Ece bu bölümde, hayatımız boyunca bizi bir yerlere sürükleyen meraktan bahsediyor.
Yolun sonunda ne olduğunu merak ederek adım atarız; cevabını merak ettiğimiz için soru sorarız, bazen ne olacağını merak ettiğimiz için çoktan terk etmemiz gereken bir yerde kalmaya devam ederiz, değişip değişmeyeceğini merak ederek birinin elini tutarız. Bize ne olacağını merak ederek elimizi ateşe uzatırız.

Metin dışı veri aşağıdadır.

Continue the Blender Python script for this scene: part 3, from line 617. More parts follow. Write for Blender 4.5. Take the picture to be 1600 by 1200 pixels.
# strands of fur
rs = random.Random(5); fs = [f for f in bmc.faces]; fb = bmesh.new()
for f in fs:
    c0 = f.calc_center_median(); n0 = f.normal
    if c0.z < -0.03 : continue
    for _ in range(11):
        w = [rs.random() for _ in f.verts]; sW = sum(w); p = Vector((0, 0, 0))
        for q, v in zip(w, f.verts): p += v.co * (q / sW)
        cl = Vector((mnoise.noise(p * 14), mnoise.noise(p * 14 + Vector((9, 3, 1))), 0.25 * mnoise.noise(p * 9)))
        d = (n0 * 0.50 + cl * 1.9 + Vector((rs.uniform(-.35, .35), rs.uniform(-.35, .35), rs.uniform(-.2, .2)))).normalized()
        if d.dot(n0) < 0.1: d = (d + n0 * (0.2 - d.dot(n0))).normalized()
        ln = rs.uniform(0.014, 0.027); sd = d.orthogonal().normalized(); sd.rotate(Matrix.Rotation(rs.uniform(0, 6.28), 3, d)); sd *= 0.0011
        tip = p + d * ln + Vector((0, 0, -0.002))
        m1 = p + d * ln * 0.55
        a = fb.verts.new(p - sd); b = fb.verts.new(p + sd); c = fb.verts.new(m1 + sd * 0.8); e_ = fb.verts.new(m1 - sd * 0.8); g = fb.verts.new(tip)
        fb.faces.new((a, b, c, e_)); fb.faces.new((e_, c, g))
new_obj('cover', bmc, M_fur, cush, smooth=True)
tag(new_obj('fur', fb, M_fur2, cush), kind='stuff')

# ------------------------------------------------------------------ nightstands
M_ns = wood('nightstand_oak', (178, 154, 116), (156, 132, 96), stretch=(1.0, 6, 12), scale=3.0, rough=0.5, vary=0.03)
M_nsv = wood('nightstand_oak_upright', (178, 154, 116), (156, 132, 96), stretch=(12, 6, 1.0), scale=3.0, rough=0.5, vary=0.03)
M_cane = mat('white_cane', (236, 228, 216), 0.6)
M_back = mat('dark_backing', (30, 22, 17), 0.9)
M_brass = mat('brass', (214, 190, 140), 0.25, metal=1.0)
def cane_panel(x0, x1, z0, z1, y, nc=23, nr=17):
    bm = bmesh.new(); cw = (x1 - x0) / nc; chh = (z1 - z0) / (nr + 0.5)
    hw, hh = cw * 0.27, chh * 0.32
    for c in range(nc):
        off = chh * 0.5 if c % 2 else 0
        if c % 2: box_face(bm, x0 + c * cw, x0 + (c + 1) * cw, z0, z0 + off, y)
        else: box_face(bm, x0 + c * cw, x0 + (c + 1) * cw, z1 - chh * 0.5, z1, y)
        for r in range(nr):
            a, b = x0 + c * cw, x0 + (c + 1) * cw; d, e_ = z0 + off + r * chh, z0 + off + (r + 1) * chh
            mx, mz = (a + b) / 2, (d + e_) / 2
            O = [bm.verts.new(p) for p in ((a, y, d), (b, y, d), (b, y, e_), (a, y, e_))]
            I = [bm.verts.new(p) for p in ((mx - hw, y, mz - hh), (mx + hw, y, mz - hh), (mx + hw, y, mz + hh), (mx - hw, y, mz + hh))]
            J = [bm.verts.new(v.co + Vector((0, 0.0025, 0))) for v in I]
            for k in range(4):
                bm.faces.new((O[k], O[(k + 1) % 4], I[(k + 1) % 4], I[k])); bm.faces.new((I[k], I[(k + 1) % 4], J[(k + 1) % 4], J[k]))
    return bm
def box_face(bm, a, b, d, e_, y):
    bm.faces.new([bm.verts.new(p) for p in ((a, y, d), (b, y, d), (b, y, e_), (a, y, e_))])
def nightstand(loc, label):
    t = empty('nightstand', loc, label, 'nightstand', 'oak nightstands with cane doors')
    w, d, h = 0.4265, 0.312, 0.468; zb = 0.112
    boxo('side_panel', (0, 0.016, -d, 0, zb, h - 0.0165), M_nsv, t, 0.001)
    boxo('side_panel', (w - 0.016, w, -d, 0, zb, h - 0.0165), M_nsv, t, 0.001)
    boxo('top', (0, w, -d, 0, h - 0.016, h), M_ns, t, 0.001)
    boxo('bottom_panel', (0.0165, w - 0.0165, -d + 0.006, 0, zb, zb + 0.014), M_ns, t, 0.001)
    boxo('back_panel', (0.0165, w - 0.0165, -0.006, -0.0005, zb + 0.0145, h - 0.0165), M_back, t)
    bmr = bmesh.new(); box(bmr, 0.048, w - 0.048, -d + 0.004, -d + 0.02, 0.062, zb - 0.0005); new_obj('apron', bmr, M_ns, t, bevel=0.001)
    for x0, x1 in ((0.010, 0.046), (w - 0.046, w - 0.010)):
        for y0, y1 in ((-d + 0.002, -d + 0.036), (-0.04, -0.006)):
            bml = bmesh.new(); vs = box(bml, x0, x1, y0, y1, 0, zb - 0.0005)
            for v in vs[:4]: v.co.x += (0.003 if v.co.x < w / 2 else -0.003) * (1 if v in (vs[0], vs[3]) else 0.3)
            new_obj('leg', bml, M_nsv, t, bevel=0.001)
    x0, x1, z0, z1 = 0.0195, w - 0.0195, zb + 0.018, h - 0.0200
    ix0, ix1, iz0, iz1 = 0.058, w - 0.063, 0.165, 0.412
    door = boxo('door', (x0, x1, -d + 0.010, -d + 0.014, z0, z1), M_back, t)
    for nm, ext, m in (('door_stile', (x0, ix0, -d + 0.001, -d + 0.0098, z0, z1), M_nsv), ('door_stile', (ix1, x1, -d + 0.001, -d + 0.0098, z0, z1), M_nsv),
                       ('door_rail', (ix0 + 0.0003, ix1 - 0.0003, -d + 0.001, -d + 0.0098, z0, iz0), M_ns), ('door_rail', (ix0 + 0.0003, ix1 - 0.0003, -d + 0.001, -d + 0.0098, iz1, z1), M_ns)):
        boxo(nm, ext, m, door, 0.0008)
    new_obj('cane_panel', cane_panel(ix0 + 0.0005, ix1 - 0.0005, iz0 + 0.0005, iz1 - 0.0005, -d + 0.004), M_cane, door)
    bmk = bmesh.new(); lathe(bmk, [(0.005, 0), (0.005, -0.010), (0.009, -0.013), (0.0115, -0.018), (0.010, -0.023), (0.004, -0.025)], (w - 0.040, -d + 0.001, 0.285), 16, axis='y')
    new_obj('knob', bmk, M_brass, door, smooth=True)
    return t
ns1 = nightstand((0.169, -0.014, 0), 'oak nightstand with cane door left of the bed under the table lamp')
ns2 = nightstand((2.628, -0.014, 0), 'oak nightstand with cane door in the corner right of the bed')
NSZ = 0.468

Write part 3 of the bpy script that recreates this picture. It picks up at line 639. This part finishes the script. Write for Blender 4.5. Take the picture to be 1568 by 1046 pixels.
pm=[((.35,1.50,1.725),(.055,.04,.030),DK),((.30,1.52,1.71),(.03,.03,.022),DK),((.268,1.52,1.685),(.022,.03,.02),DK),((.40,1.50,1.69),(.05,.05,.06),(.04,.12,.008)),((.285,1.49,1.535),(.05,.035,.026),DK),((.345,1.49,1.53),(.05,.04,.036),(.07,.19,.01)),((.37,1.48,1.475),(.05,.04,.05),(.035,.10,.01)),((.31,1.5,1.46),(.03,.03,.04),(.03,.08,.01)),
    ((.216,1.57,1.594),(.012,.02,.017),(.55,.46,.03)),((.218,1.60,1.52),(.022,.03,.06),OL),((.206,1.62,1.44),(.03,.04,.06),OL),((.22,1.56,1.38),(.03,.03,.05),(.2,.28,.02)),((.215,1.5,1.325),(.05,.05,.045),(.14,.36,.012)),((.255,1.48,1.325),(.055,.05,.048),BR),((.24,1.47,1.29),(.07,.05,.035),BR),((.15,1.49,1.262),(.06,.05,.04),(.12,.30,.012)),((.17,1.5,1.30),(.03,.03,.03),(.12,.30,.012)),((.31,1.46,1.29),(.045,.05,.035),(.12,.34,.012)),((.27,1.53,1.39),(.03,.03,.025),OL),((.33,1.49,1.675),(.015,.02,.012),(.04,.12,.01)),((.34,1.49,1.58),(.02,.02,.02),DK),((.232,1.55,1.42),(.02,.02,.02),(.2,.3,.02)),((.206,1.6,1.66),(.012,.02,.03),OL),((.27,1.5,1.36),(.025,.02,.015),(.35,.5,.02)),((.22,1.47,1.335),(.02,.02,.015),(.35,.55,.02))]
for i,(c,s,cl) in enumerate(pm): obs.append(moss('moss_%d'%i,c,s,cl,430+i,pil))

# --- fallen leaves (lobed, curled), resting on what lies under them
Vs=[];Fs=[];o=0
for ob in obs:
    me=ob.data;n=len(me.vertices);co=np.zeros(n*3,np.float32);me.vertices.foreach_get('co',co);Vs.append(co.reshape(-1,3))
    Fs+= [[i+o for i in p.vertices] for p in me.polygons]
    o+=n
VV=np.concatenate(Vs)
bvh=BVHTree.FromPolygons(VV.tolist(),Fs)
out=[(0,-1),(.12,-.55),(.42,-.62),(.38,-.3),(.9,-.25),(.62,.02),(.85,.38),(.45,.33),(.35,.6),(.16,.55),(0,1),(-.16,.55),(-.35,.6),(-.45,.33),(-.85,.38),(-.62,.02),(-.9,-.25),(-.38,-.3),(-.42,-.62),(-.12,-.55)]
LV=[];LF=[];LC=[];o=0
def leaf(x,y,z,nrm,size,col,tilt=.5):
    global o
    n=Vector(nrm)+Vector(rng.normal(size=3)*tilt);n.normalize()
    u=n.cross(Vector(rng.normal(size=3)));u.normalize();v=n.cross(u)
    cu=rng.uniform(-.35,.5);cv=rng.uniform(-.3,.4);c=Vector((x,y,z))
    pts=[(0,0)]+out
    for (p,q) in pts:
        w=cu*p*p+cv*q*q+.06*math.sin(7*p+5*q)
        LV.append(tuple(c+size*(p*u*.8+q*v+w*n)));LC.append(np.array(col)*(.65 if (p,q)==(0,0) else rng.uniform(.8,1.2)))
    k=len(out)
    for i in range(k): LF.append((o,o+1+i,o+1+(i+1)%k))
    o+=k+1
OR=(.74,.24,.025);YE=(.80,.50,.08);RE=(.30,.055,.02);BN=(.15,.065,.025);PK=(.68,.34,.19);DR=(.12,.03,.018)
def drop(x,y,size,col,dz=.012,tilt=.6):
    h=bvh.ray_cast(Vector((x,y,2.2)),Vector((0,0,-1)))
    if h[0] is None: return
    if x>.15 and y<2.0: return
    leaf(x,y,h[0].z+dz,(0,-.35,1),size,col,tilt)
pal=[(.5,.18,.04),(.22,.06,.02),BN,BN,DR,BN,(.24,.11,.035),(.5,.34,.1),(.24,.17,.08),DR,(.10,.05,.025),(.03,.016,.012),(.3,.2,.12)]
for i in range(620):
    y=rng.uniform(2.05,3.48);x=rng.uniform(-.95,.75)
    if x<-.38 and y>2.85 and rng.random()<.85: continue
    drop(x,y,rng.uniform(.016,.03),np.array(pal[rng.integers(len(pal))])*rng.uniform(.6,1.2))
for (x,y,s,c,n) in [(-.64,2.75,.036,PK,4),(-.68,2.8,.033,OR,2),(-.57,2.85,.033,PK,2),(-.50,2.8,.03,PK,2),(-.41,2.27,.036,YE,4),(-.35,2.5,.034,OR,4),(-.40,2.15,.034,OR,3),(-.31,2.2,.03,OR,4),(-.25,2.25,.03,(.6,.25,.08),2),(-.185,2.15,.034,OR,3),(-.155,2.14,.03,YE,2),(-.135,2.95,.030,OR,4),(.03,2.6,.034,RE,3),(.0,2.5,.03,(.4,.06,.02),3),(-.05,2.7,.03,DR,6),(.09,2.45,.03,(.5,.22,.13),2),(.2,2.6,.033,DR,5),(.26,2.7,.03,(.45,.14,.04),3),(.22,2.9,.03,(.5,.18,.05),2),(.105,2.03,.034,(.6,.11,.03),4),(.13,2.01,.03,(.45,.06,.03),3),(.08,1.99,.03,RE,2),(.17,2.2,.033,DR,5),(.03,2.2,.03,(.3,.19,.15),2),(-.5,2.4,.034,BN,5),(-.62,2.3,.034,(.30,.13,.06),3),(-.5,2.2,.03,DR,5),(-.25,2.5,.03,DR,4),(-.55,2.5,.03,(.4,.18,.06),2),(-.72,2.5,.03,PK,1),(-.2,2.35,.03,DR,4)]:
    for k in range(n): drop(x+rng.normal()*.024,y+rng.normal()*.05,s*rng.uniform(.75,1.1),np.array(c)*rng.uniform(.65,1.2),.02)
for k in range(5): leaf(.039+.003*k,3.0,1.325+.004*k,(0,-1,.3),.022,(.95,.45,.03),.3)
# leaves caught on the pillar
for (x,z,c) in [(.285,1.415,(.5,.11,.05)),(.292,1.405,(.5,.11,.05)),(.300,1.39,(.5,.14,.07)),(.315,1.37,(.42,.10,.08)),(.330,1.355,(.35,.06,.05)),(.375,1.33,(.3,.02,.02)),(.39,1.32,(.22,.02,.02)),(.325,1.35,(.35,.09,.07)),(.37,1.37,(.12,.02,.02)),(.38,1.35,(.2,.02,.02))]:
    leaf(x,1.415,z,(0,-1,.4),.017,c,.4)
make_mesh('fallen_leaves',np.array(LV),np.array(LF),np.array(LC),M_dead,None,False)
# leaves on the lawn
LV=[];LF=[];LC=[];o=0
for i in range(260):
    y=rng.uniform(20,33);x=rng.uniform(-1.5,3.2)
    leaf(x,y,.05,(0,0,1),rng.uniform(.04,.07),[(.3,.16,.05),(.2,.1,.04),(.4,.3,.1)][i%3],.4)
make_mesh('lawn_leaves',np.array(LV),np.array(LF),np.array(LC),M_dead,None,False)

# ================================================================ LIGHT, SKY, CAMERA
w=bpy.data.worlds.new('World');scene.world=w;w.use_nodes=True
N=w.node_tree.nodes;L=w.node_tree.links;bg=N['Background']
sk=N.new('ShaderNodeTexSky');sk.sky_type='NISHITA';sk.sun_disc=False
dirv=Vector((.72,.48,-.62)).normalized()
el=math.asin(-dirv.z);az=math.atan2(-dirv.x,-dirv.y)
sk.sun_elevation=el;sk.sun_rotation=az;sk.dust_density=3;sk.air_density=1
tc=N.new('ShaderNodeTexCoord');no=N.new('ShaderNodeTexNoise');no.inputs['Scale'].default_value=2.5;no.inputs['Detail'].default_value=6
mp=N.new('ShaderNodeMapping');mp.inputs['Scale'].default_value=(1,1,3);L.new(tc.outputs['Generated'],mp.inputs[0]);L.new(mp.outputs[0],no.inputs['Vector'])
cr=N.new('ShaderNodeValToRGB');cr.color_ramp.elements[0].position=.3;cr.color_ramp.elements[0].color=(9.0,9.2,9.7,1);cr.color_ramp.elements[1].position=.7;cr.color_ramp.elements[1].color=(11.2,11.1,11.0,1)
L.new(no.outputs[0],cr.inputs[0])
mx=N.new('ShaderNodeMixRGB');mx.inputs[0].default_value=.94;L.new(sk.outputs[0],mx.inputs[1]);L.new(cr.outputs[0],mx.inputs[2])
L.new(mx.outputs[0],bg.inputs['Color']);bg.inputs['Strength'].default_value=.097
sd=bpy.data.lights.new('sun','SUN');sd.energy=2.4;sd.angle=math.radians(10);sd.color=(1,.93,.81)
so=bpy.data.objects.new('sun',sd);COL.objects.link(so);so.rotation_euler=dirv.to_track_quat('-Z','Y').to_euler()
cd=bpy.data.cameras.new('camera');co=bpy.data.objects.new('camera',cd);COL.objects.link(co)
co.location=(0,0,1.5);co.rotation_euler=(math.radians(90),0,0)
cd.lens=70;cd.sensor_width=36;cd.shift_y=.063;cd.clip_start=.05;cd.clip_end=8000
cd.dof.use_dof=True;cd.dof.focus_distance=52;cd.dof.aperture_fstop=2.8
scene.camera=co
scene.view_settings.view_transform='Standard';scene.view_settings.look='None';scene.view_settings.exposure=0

Merak etmek biraz cesaret istiyor. Ama galiba merak edebilmek, etmemekten daha iyi. Çünkü hikayenin sonunu, tüm soruların cevaplarını; köşeyi döndüğünde neyle karşılaşacağını bildiğini düşündüğünde merak etmezsin. Geçmişteki bir hikayenin etkisi hala sürüyorsa, yeni olan her şey aynı sona varacakmış gibi gelir; yani sadece bir şeyi, birini artık merak etmemek değil ama artık başka bir şeyleri merak edebilmek, bence çoğu zaman bir dönüm noktası, kapanan bir yaranın; iyileştiğimizin göstergesi.